House Bill 20 would require the Office of Court Administration to set up a “pretrial risk assessment tool” that judges would use to set bail based on a number of factors.

“The thrust of the bill, in my view, is to move bail and decisions about bail away from purely money determinations and really think about risks instead,” Sandra Guerra Thompson, the director of the Criminal Justice Institute at the University of Houston Law Center, told KWTX.

She said that, under the bill, judges would consider criminal history, records of violating protective orders and other pieces of background information — a practice she said that is in effect only in certain jurisdictions in the state.

The bill is named after slain Department of Public Safety Trooper Damon Allen who was gunned down during a Thanksgiving Day traffic stop in 2017 in Freestone County by a suspect who was out on bond at the time.

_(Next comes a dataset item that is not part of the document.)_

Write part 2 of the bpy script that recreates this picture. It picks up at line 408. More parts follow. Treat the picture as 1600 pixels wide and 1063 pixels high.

“His killer was out on a $15,000 bond despite having previously been convicted of assaulting a sheriff’s deputy,” Gov. Greg Abbott said during his State of the State address in February.

The governor has designated the Damon Allen Act as one of his emergency items this legislative session.

“Too many Texans like Damon Allen have been murdered because of our broken bail system,” Abbott said during his address.

A version of the Damon Allen Act was also introduced in the 2019 legislative session.

Lawmakers voted the bill out of committee, but it was never heard before the full House.

The bill in front of lawmakers this session also would allow magistrates more freedom to deny bail in cases in which people are accused of violent or sexual crimes.

“It doesn’t apply to the lowest level of offenses,” Thompson said.

“We’re going to use risk assessment tools for sort of the middle range, and then we’re going to deny bail for the top,” she said.

Opponents of the bill argue that the risk assessment tool could unfairly target communities of color.

“If you have over-policing of certain neighborhoods — you know, neighborhoods that are poor and people of color — that results in more arrests, which could result in more convictions,” Thompson said.

“Then to have a tool that relies on those convictions is going to disproportionately impact them,” she said.

Others argue that the bill would hamper judges’ ability to release people charged with low-level misdemeanors on no-cost bonds.